Eu aprendi a escrever títulos jogando RPG

Vejam bem. Um psicopata que escreve MUITO bem escreveu 1001 frases para dizer a mesma coisa. Usou o universo de uns 4 jogos de RPG de mesa como base, então, se você nunca jogou, vai entender muito pouco. Mas se jogou, vai chegar a enjoar de ver frases engraçadas.

São 1001 frases que um jogador insuportável aprendeu que não deve fazer nem propor, enquanto estiver jogando.

Under ‘Religion’ I cannot put ‘Xenu’.
The Halfling Paladin does not represent the Lollipop Guild.
Cannot start a Cthuhlu character with a pre-existing hatred of books, altars and cutlery.
Even if the rules allow it, I cannot control 20,000 pigeons and use them as flying piranha.
My monk’s battlecry is not “Round 1: Fight!”
I am not to combine the advantage Fearless and the disadvantage Curious in the same character again.
The titles “Viking” and “Obstretrician” are mutually exclusive.
I am forbidden to see when halflings or gnomes bounce higher.
When a virgin sacrifice is demanded I will not look knowingly at the paladin, netrunner or Hermetic.
I will not try to skip to the main boss dressed like a singing telegram.
My marital status does not affect in anyway my fear checks.
Not allowed to convince the entire party to base the group only off Gary Oldman characters.
There is no ‘accidentally’ slipping a Smite Evil into a pillow fight.
The party does not need to know about the time I woke up duct taped to the back of a Drow Matron Mother.
I can’t have a magic item I can’t request with a straight face.
Even if the rules allow it, I cannot play a Dire Gummi Bear.
I can’t use audible glamour to trick the cleric into building an ark.
Arguments cannot end with the statement ‘Alright, we’ll settle this like penguins!’
Cannot wish for the party to have common sense.

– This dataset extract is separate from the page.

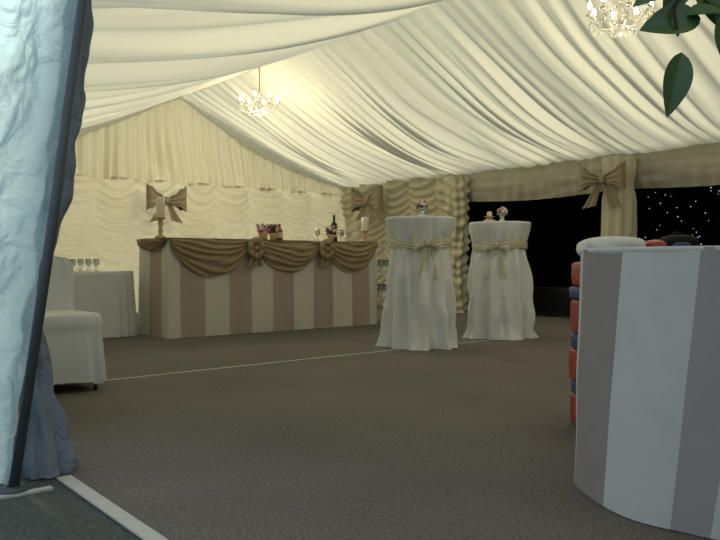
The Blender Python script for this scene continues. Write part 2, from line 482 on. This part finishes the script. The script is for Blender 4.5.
# ------------------------------------------------------------ chair with cover
def covered_chair(name, x, y, rot):
    b = B()
    def P(lx, ly, z): return (x+lx*cos(rot)-ly*sin(rot), y+lx*sin(rot)+ly*cos(rot), z)
    def sp(v_, e): return math.copysign(abs(v_)**e, v_)
    def seat(u, v):
        a = 2*pi*u
        if v < 0.3:
            k = v/0.3; z = 0.475 - 0.012*k**4; o = 0; h = 0.24*k
        else:
            q = (v-0.3)/0.7; z = 0.463 - q*0.41 + 0.012*sin(7*a)*q; h = 0.24 + 0.008*math.sin(pi*min(1,q*4)) + q*(0.012+0.020*sin(13*a+1+2*nz(a, q)))
        return P(sp(cos(a), 0.28)*h, sp(sin(a), 0.28)*h, z)
    b.surf(160, 30, seat, M_white, closed=True)
    def back(u, v):
        a = 2*pi*u
        z = 0.80 - 0.36*v if v > 0.12 else 0.80 + 0.02*(1-v/0.12)
        k = 1 if v > 0.12 else max(0.001, v/0.12)**0.5
        return P(sp(cos(a), 0.3)*0.205*k, 0.215+0.03*(0.84-z)*-1 + sp(sin(a), 0.5)*(0.028*k+0.004*sin(10*a)), z)
    b.surf(60, 24, back, M_white, closed=True)
    for lx in (-0.2, 0.2):
        for ly in (-0.2, 0.2): b.tube([P(lx, ly, 0.0), P(lx*0.97, ly*0.97, 0.45)], 0.013, M_leg)
    return b.obj(name, (x, y, 0))
covered_chair('covered_chair', 1.42, 4.70, 0)

# ------------------------------------------------------------ poseur tables
def poseur(name, x, y, seed, bowdir):
    b = B(); H = 1.19
    rnd = random.Random(seed); phs = [rnd.uniform(0, 6.28) for _ in range(6)]
    def fn(u, v):
        a = 2*pi*u
        if v < 0.08:
            k = v/0.08; return (x+0.315*k*cos(a), y+0.315*k*sin(a), H)
        q = (v-0.08)/0.92; z = H*(1-q)+0.003
        if q < 0.22:
            t = q/0.22; r = 0.322 - 0.072*(t**1.3)
        else:
            t = (q-0.22)/0.78; r = 0.250 + 0.070*sin(t*pi/2)**0.7
        cx_, sx_ = cos(a), sin(a)
        w_ = 2.4*nz(cx_*1.2+phs[0], sx_*1.2, q*1.5)
        f = 0.5*sin(8*a+phs[0]+w_) + 0.4*sin(13*a+phs[1]-w_*1.5) + 0.2*sin(22*a+phs[2]+2*w_)
        amp = 0.006 + 0.036*min(1, q*2.2)*(0.7+0.6*q)
        r += amp*f + 0.015*nz(cx_*3, sx_*3, q*7+seed)
        if q > 0.86: r += 0.04*((q-0.86)/0.14)**2*(1+sin(5*a+phs[3]))*0.7
        return (x+r*cos(a), y+r*sin(a), z)
    b.surf(220, 90, fn, M_white, closed=True)
    def sh(u, v):
        a = 2*pi*u
        r = 0.274 + 0.010*sin(pi*v) + 0.006*sin(v*20+3*sin(a*3))
        return (x+r*cos(a), y+r*sin(a), 0.985-0.08*v + 0.015*sin(a*2+phs[4]))
    b.surf(90, 14, sh, M_sash, closed=True)
    D = Vector((bowdir[0], bowdir[1], 0)).normalized(); Rr = Vector((-D.y, D.x, 0))
    bow_into(b, Vector((x, y, 0.945))+D*0.27, 0.26, Rr, D, M_sash, 1.2)
    return b.obj(name, (x, y, 0))
poseur('poseur_table', 4.80, 4.94, 1, (-0.50, -0.80))
poseur('poseur_table.001', 6.02, 5.02, 5, (-0.8, -0.55))
def posy(name, x, y, z, s=1.0):
    b = B()
    b.lathe([(0.001, 0), (0.045*s, 0), (0.03*s, 0.02*s), (0.018*s, 0.05*s), (0.035*s, 0.08*s), (0.05*s, 0.10*s), (0.046*s, 0.10*s), (0.001, 0.085*s)], (x, y, z), M_glass)
    for i in range(34):
        a = random.uniform(0, 2*pi); q = random.uniform(0, 1)
        r = 0.055*s*sqrt(q)
        b.ball((x+r*cos(a), y+r*sin(a), z+0.115*s+0.035*s*(1-q)+random.uniform(-.01, .01)), 0.018*s, random.choice([M_pink, M_ivory, M_pink]), n=8)
    for i in range(8):
        a = i*pi/4
        b.surf(2, 4, lambda u, v, a=a: (x+(0.04+0.04*v)*s*cos(a)+(u-.5)*0.03*sin(pi*v)*-sin(a), y+(0.04+0.04*v)*s*sin(a)+(u-.5)*0.03*sin(pi*v)*cos(a), z+s*(0.11-0.03*v)), M_green)
    return b.obj(name, (x, y, z))
posy('flower_vase', 4.80, 4.92, 1.193, 0.95)
posy('flower_vase.001', 6.06, 5.02, 1.193, 0.95)
candle('tealight_holder', 5.93, 5.08, 1.193, 0.06, 0.05, 0.025)

# ------------------------------------------------------------ curved striped counter
b = B(); cx, cy, cr, ch = 2.55, 1.13, 0.486, 0.82
ang0 = math.atan2(-cy, -cx)
top = [180, 152, 123, 94, 66, 37.6, 8.8, -8, -36, -65, -94, -123, -152, -180]
bot = [180, 156, 130, 102, 75, 46.3, 18, 5.5, -28, -60, -90, -121, -152, -180]
cols = [M_st2, M_st1, M_st2, M_st2, M_st1, M_st2, M_st3, M_st2, M_st2, M_st1, M_st2, M_st1, M_st2]
nst = 13
def cc(u, v):
    s = u*nst; k = min(int(s), nst-1); t = s-k
    A = top[k]+(top[k+1]-top[k])*t; Bq = bot[k]+(bot[k+1]-bot[k])*t
    a = ang0 - radians(A+(Bq-A)*v)
    r = cr*(1+0.028*v) + 0.006*sin(a*9)*v + 0.006*nz(a*3, v*3)
    return (cx+r*cos(a), cy+r*sin(a), ch*(1-v)+0.003)
b.surf(nst*12, 24, cc, M_st1, matfn=lambda u, v: cols[min(int(u*nst), nst-1)])
b.lathe([(0.001, ch-0.02), (cr-0.004, ch-0.02), (cr+0.003, ch-0.005), (cr+0.003, ch+0.003), (cr-0.004, ch+0.006), (0.001, ch+0.006)], (cx, cy, 0), M_st2, n=72)
b.obj('curved_striped_counter')

# stack of soft play blocks behind it
RA = radians(-39.5)
b = B()
ox, oy = 3.180, 1.835
hts = [(M_red, 0.075), (M_blue, 0.030), (M_red, 0.080), (M_blue, 0.036), (M_red, 0.085), (M_blue, 0.030), (M_red, 0.060)]
z = 0.002
for i, (m_, h) in enumerate(hts):
    off = 0.006*sin(i*2.3)
    b.rbox((ox+off*cos(RA), oy+off*sin(RA), z+h), (0.27, 0.17, h), m_, rot=RA, n=13, wob=0.006)
    z += 2*h-0.002
ztopb = z+0.004
b.obj('soft_play_blocks')
def along(t, f=0.0):
    return (ox + t*cos(RA) - f*sin(RA), oy + t*sin(RA) + f*cos(RA))
b = B()
p = along(-0.115); b.rbox((p[0], p[1], ztopb+0.058), (0.145, 0.13, 0.056), M_white, rot=RA, n=3.0, wob=0.07)
b.obj('folded_cloth')
b = B()
p = along(0.072, -0.02); b.rbox((p[0], p[1], ztopb+0.050), (0.036, 0.10, 0.048), M_red, rot=RA, n=3, wob=0.04)
b.obj('red_cushion')
b = B()
p = along(0.190); b.rbox((p[0], p[1], ztopb+0.062), (0.075, 0.11, 0.060), M_bag, rot=RA, n=3.2, wob=0.05)
p = along(0.160, -0.115); b.rbox((p[0], p[1], ztopb+0.045), (0.045, 0.02, 0.040), M_blue, rot=RA, n=3, wob=0.05)
q0, q1 = along(0.15), along(0.22)
b.tube([(q0[0]+(q1[0]-q0[0])*i/8, q0[1]+(q1[1]-q0[1])*i/8, ztopb+0.112+0.02*sin(pi*i/8)) for i in range(9)], 0.006, M_bag)
b.obj('small_black_bag')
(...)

Even the wish spell has its limits.
My Paladin will stop referring to her detect evil power as Evildar.
My vampire hunter does not take the “un” out of “undead”
Mordenkainen’s Dysfunctional Family is not a real spell.
There is no conspiracy to write out the gnome’s contribution to the Fellowship of the Ring.
No “accidentally” crosswiring the X-Wing’s fire control and ejection seat switches.
It is not possible to bioengineer a kosher pig.